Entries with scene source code
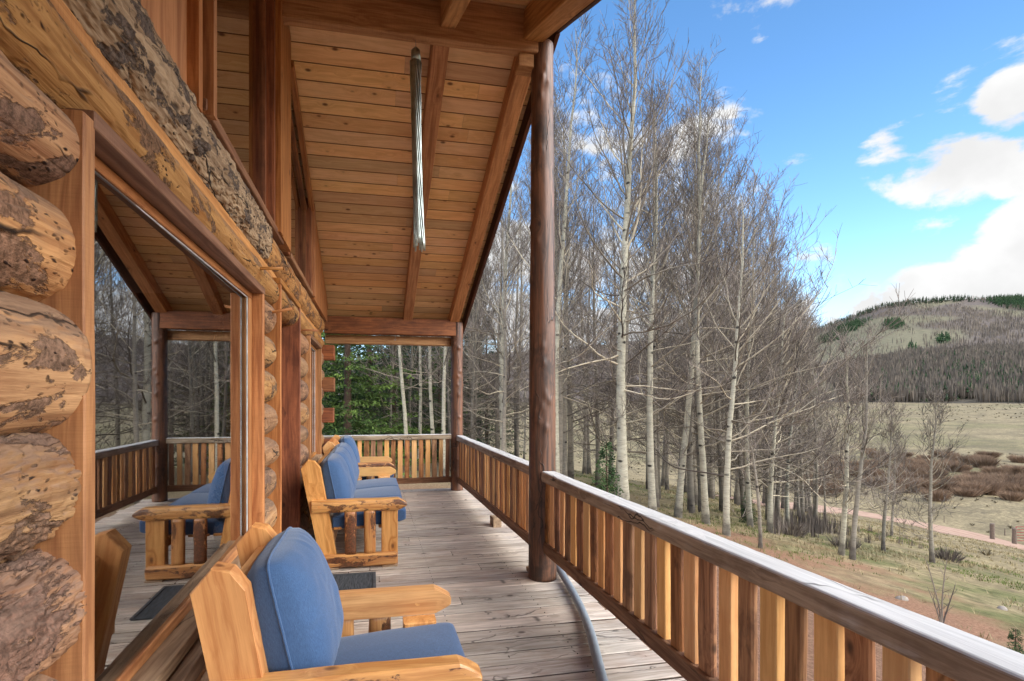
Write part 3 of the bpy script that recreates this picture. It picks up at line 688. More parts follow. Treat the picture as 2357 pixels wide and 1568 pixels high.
# fascia boards, stepped as in the photograph
mb = MB()
for sgn, e, o in ((1, 8.66, 0), (-1, -.9, 0)):
    ya = RIDGE_Y
    zt = lambda yy: RIDGE_Z-SL*abs(yy-RIDGE_Y)
    mb.bar((1.54, ya, zt(ya)-.06), (1.54, e, zt(e)-.06), .04, .26 if sgn > 0 else .16, up=(0, sgn*SL, 1), warp=.003)
    mb.bar((1.585, ya, zt(ya)+.03), (1.585, e+sgn*.06, zt(e+sgn*.06)+.03), .035, .16, up=(0, sgn*SL, 1), warp=.003)
mb.build('fascia', M['fascia'], rf)
# ridge beam and far eave beam
mb = MB(); mb.box(-.70, 1.36, 3.97, 4.06, 4.40, 4.755, ax=0, ch=.006, warp=.003); mb.build('ridge_beam', M['beam'], rf)
mb = MB(); mb.box(1.20, 1.33, 3.995, 4.13, 4.29, 4.398, ax=0, ch=.004); mb.build('bearing_block', M['beam'], rf)
mb = MB(); mb.box(-.74, 1.42, 8.16, 8.32, 2.565, 2.832, ax=0, ch=.008, warp=.004); mb.build('eave_beam', M['beamdark'], rf)
mb = MB(); mb.box(-.74, 1.45, 8.34, 8.46, 2.42, 2.56, ax=0, ch=.006, warp=.003); mb.box(-.74, 1.45, 8.33, 8.37, 2.575, 2.75, ax=0); mb.build('eave_beam', M['beam'], rf)
mb = MB(); mb.box(-.74, 1.42, -.1, .06, 2.56, 2.83, ax=0, ch=.008, warp=.004); mb.build('eave_beam', M['beamdark'], rf)
# small hook under the far beam
mb = MB(); a = np.linspace(0, 1.6*PI, 12)
pts = [(.372, 8.2, 2.57), (.372, 8.2, 2.50)]+[(.372+.014*math.sin(t)*1.0, 8.2, 2.486+.014*math.cos(t)) for t in a]
mb.tube(pts, .003, 6, up=(0, 1, 0)); mb.build('hook', M['steel'], rf)

# ---------------------------------------------------------------- posts
def post(x, y, r0, r1, z1, label, cut=0.0):
    o = empty('porch_post', (x, y, 0), label, 'post')
    mb = MB(); ns = 160; P = np.stack((np.full(ns, x), np.full(ns, y), np.linspace(.0, z1, ns)), 1)
    kn = [(random.uniform(0, 2*PI), random.uniform(.3, z1-.2)) for _ in range(22)]+[(-1.7+random.uniform(-.5, .5), random.uniform(.3, z1-.2)) for _ in range(9)]
    def q(v, wc, P):
        d = v-P[:, None, :]; ln = np.linalg.norm(d, axis=2, keepdims=True)+1e-9; n_ = d/ln
        a = fbm(v*np.array((6, 6, 1.0))+x, 3)*.007+fbm(v*np.array((40, 40, 3))+x, 2)*.0025
        an = np.arctan2(n_[..., 1], n_[..., 0])
        for ka, kz in kn:
            da = np.angle(np.exp(1j*(an-ka)))*r0; a = a+.014*np.exp(-((da/.022)**2+((v[..., 2]-kz)/.022)**2))
        return v+n_*a[..., None]
    mb.tube(P, np.linspace(r0, r1, ns), 56, up=(0, 1, 0), warp=q)
    mb.build('shaft', M['post'], o)
    if cut: 
        mb = MB(); mb.box(x-.09, x+.13, y+.09, y+.17, .01, .05, ax=0); mb.build('shim', M['greysill'], o)
    return o
post(1.421, 4.045, .116, .092, 4.51, 'tall dark stained log post in the middle of the porch carrying the ridge beam', 1)
post(1.397, 8.25, .106, .098, 2.80, 'short dark stained log post at the far corner of the deck')
post(1.42, -.3, .11, .10, 2.75, 'dark stained log post behind the viewpoint')if False else None

# ---------------------------------------------------------------- railings
def baluster(mb_root, p, z0, z1, dark, alongy=True):
    mb = MB(); x, y = p; w = .070+random.uniform(-.008, .010)
    if dark:      # half-round slab with the bark side showing
        a = np.linspace(0, PI, 9); pr = np.stack((np.cos(a)*w*.55, np.sin(a)*.036-.012), 1); pr = np.vstack((pr, [(-w*.5, -.024), (w*.5, -.024)]))
        if alongy: pr = np.stack((pr[:, 1]*-1, pr[:, 0]), 1)
        mat = M['baldark']
    else:
        pr = rr(w, .045, .004) if not alongy else rr(.045, w+.006, .004)
        if random.random() < .45:
            pr = pr.copy(); pr[:, 0] *= 1
        mat = M['ballight']
    n_ = 10; o = random.random()*90; l = random.uniform(-.006, .006)
    P = np.stack((np.linspace(x, x, n_)+(0 if alongy else np.linspace(0, l, n_)), y+(np.linspace(0, l, n_) if alongy else 0)*np.ones(n_), np.linspace(z0, z1, n_)), 1)
    amp = .006 if dark else .0022
    q = lambda v, wc, P: v+np.stack([fbm(np.stack((wc[..., 0]*3+o+k*7, wc[..., 1]*10, wc[..., 2]*10), -1), 2) for k in range(3)], -1)*amp*np.array((1, 1, 0))
    mb.sweep(P, pr, up=(0, 1, 0), warp=q)
    return mb.build('baluster', mat, mb_root)
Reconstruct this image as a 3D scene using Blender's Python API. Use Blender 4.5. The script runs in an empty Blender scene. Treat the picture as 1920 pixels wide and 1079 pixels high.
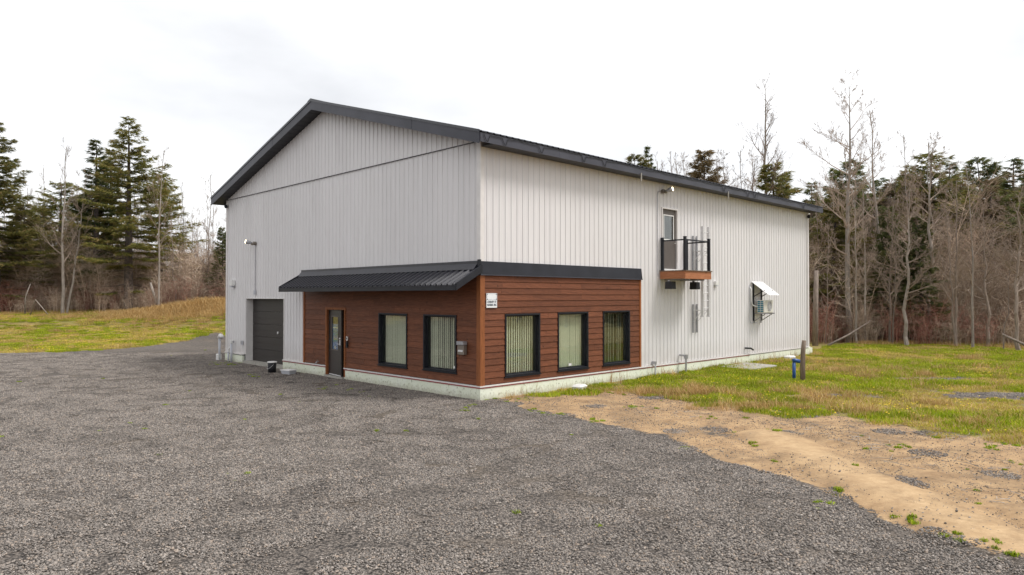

*PROBLEM REQUIREMENTS*:
Can you repeat every record above exactly, apart from the pictures?

*RIGHT ANSWER*:
Write part 3 of the bpy script that recreates this picture. It picks up at line 688. More parts follow. Treat the picture as 2357 pixels wide and 1568 pixels high.
# fascia boards, stepped as in the photograph
mb = MB()
for sgn, e, o in ((1, 8.66, 0), (-1, -.9, 0)):
    ya = RIDGE_Y
    zt = lambda yy: RIDGE_Z-SL*abs(yy-RIDGE_Y)
    mb.bar((1.54, ya, zt(ya)-.06), (1.54, e, zt(e)-.06), .04, .26 if sgn > 0 else .16, up=(0, sgn*SL, 1), warp=.003)
    mb.bar((1.585, ya, zt(ya)+.03), (1.585, e+sgn*.06, zt(e+sgn*.06)+.03), .035, .16, up=(0, sgn*SL, 1), warp=.003)
mb.build('fascia', M['fascia'], rf)
# ridge beam and far eave beam
mb = MB(); mb.box(-.70, 1.36, 3.97, 4.06, 4.40, 4.755, ax=0, ch=.006, warp=.003); mb.build('ridge_beam', M['beam'], rf)
mb = MB(); mb.box(1.20, 1.33, 3.995, 4.13, 4.29, 4.398, ax=0, ch=.004); mb.build('bearing_block', M['beam'], rf)
mb = MB(); mb.box(-.74, 1.42, 8.16, 8.32, 2.565, 2.832, ax=0, ch=.008, warp=.004); mb.build('eave_beam', M['beamdark'], rf)
mb = MB(); mb.box(-.74, 1.45, 8.34, 8.46, 2.42, 2.56, ax=0, ch=.006, warp=.003); mb.box(-.74, 1.45, 8.33, 8.37, 2.575, 2.75, ax=0); mb.build('eave_beam', M['beam'], rf)
mb = MB(); mb.box(-.74, 1.42, -.1, .06, 2.56, 2.83, ax=0, ch=.008, warp=.004); mb.build('eave_beam', M['beamdark'], rf)
# small hook under the far beam
mb = MB(); a = np.linspace(0, 1.6*PI, 12)
pts = [(.372, 8.2, 2.57), (.372, 8.2, 2.50)]+[(.372+.014*math.sin(t)*1.0, 8.2, 2.486+.014*math.cos(t)) for t in a]
mb.tube(pts, .003, 6, up=(0, 1, 0)); mb.build('hook', M['steel'], rf)

# ---------------------------------------------------------------- posts
def post(x, y, r0, r1, z1, label, cut=0.0):
    o = empty('porch_post', (x, y, 0), label, 'post')
    mb = MB(); ns = 160; P = np.stack((np.full(ns, x), np.full(ns, y), np.linspace(.0, z1, ns)), 1)
    kn = [(random.uniform(0, 2*PI), random.uniform(.3, z1-.2)) for _ in range(22)]+[(-1.7+random.uniform(-.5, .5), random.uniform(.3, z1-.2)) for _ in range(9)]
    def q(v, wc, P):
        d = v-P[:, None, :]; ln = np.linalg.norm(d, axis=2, keepdims=True)+1e-9; n_ = d/ln
        a = fbm(v*np.array((6, 6, 1.0))+x, 3)*.007+fbm(v*np.array((40, 40, 3))+x, 2)*.0025
        an = np.arctan2(n_[..., 1], n_[..., 0])
        for ka, kz in kn:
            da = np.angle(np.exp(1j*(an-ka)))*r0; a = a+.014*np.exp(-((da/.022)**2+((v[..., 2]-kz)/.022)**2))
        return v+n_*a[..., None]
    mb.tube(P, np.linspace(r0, r1, ns), 56, up=(0, 1, 0), warp=q)
    mb.build('shaft', M['post'], o)
    if cut: 
        mb = MB(); mb.box(x-.09, x+.13, y+.09, y+.17, .01, .05, ax=0); mb.build('shim', M['greysill'], o)
    return o
post(1.421, 4.045, .116, .092, 4.51, 'tall dark stained log post in the middle of the porch carrying the ridge beam', 1)
post(1.397, 8.25, .106, .098, 2.80, 'short dark stained log post at the far corner of the deck')
post(1.42, -.3, .11, .10, 2.75, 'dark stained log post behind the viewpoint')if False else None

# ---------------------------------------------------------------- railings
def baluster(mb_root, p, z0, z1, dark, alongy=True):
    mb = MB(); x, y = p; w = .070+random.uniform(-.008, .010)
    if dark:      # half-round slab with the bark side showing
        a = np.linspace(0, PI, 9); pr = np.stack((np.cos(a)*w*.55, np.sin(a)*.036-.012), 1); pr = np.vstack((pr, [(-w*.5, -.024), (w*.5, -.024)]))
        if alongy: pr = np.stack((pr[:, 1]*-1, pr[:, 0]), 1)
        mat = M['baldark']
    else:
        pr = rr(w, .045, .004) if not alongy else rr(.045, w+.006, .004)
        if random.random() < .45:
            pr = pr.copy(); pr[:, 0] *= 1
        mat = M['ballight']
    n_ = 10; o = random.random()*90; l = random.uniform(-.006, .006)
    P = np.stack((np.linspace(x, x, n_)+(0 if alongy else np.linspace(0, l, n_)), y+(np.linspace(0, l, n_) if alongy else 0)*np.ones(n_), np.linspace(z0, z1, n_)), 1)
    amp = .006 if dark else .0022
    q = lambda v, wc, P: v+np.stack([fbm(np.stack((wc[..., 0]*3+o+k*7, wc[..., 1]*10, wc[..., 2]*10), -1), 2) for k in range(3)], -1)*amp*np.array((1, 1, 0))
    mb.sweep(P, pr, up=(0, 1, 0), warp=q)
    return mb.build('baluster', mat, mb_root)
Reconstruct this image as a 3D scene using Blender's Python API. Use Blender 4.5. The script runs in an empty Blender scene. Treat the picture as 1920 pixels wide and 1079 pixels high.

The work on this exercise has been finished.